JOB: Write out the material again exactly, please, and omit the pictures.

DATA EXCERPT:
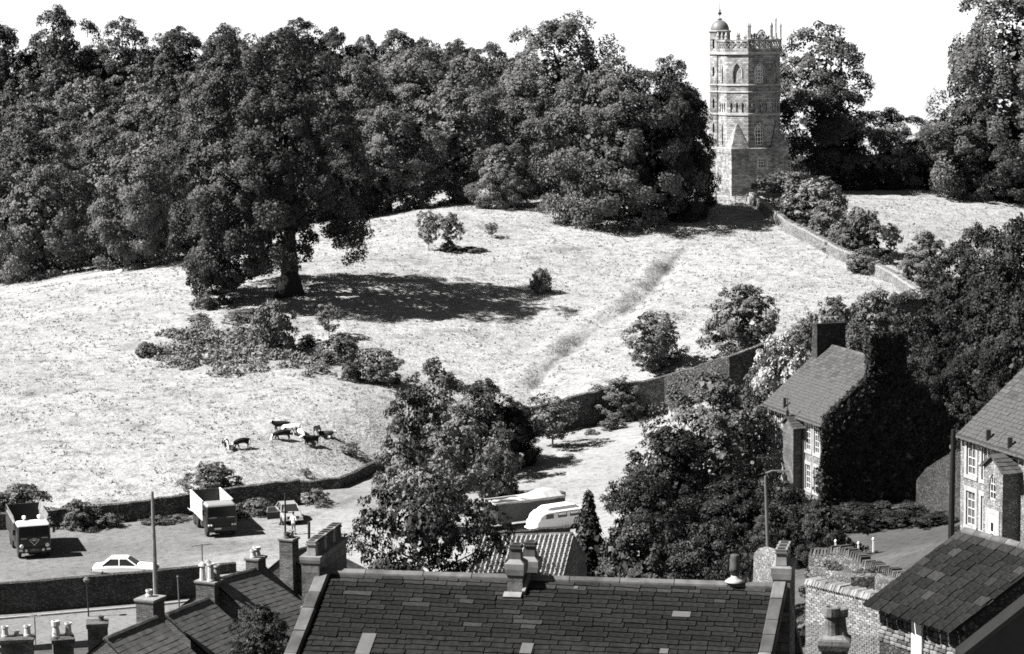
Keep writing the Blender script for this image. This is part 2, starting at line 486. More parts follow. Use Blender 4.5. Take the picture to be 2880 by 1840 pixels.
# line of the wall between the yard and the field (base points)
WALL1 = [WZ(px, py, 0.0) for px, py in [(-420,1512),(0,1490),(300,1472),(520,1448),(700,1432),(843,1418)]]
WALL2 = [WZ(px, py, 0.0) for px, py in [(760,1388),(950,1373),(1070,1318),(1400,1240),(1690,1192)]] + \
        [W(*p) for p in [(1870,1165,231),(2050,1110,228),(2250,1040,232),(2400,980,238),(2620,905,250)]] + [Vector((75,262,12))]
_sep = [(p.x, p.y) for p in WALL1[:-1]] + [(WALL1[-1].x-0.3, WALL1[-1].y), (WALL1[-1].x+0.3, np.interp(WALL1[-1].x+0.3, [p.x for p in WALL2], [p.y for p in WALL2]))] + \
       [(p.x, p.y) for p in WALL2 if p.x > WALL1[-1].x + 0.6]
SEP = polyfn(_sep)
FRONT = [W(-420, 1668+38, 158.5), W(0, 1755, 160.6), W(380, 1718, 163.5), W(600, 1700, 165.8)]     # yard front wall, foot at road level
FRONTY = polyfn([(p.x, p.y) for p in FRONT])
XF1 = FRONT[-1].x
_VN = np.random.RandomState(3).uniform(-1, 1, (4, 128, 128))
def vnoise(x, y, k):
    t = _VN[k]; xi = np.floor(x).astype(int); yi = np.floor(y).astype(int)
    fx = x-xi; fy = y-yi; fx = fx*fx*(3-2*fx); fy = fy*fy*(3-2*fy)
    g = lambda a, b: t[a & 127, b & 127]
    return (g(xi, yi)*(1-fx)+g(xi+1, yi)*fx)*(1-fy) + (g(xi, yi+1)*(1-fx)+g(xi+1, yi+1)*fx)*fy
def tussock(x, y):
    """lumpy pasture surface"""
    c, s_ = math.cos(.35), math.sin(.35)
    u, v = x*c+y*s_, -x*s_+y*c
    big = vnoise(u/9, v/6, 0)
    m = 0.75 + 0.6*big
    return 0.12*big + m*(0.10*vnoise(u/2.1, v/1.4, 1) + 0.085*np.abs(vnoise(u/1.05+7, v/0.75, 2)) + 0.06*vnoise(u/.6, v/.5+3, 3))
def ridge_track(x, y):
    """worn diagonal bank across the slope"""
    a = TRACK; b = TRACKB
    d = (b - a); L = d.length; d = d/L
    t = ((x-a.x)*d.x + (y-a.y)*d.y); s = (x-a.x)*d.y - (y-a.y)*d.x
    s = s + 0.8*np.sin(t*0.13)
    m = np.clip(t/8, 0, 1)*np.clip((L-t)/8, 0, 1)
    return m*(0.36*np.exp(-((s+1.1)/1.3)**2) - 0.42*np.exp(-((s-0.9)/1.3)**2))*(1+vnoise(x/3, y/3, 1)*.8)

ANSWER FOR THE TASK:
Keep writing the Blender script for this image. This is part 2, starting at line 486. More parts follow. Use Blender 4.5. Take the picture to be 2880 by 1840 pixels.
# line of the wall between the yard and the field (base points)
WALL1 = [WZ(px, py, 0.0) for px, py in [(-420,1512),(0,1490),(300,1472),(520,1448),(700,1432),(843,1418)]]
WALL2 = [WZ(px, py, 0.0) for px, py in [(760,1388),(950,1373),(1070,1318),(1400,1240),(1690,1192)]] + \
        [W(*p) for p in [(1870,1165,231),(2050,1110,228),(2250,1040,232),(2400,980,238),(2620,905,250)]] + [Vector((75,262,12))]
_sep = [(p.x, p.y) for p in WALL1[:-1]] + [(WALL1[-1].x-0.3, WALL1[-1].y), (WALL1[-1].x+0.3, np.interp(WALL1[-1].x+0.3, [p.x for p in WALL2], [p.y for p in WALL2]))] + \
       [(p.x, p.y) for p in WALL2 if p.x > WALL1[-1].x + 0.6]
SEP = polyfn(_sep)
FRONT = [W(-420, 1668+38, 158.5), W(0, 1755, 160.6), W(380, 1718, 163.5), W(600, 1700, 165.8)]     # yard front wall, foot at road level
FRONTY = polyfn([(p.x, p.y) for p in FRONT])
XF1 = FRONT[-1].x
_VN = np.random.RandomState(3).uniform(-1, 1, (4, 128, 128))
def vnoise(x, y, k):
    t = _VN[k]; xi = np.floor(x).astype(int); yi = np.floor(y).astype(int)
    fx = x-xi; fy = y-yi; fx = fx*fx*(3-2*fx); fy = fy*fy*(3-2*fy)
    g = lambda a, b: t[a & 127, b & 127]
    return (g(xi, yi)*(1-fx)+g(xi+1, yi)*fx)*(1-fy) + (g(xi, yi+1)*(1-fx)+g(xi+1, yi+1)*fx)*fy
def tussock(x, y):
    """lumpy pasture surface"""
    c, s_ = math.cos(.35), math.sin(.35)
    u, v = x*c+y*s_, -x*s_+y*c
    big = vnoise(u/9, v/6, 0)
    m = 0.75 + 0.6*big
    return 0.12*big + m*(0.10*vnoise(u/2.1, v/1.4, 1) + 0.085*np.abs(vnoise(u/1.05+7, v/0.75, 2)) + 0.06*vnoise(u/.6, v/.5+3, 3))
def ridge_track(x, y):
    """worn diagonal bank across the slope"""
    a = TRACK; b = TRACKB
    d = (b - a); L = d.length; d = d/L
    t = ((x-a.x)*d.x + (y-a.y)*d.y); s = (x-a.x)*d.y - (y-a.y)*d.x
    s = s + 0.8*np.sin(t*0.13)
    m = np.clip(t/8, 0, 1)*np.clip((L-t)/8, 0, 1)
    return m*(0.36*np.exp(-((s+1.1)/1.3)**2) - 0.42*np.exp(-((s-0.9)/1.3)**2))*(1+vnoise(x/3, y/3, 1)*.8)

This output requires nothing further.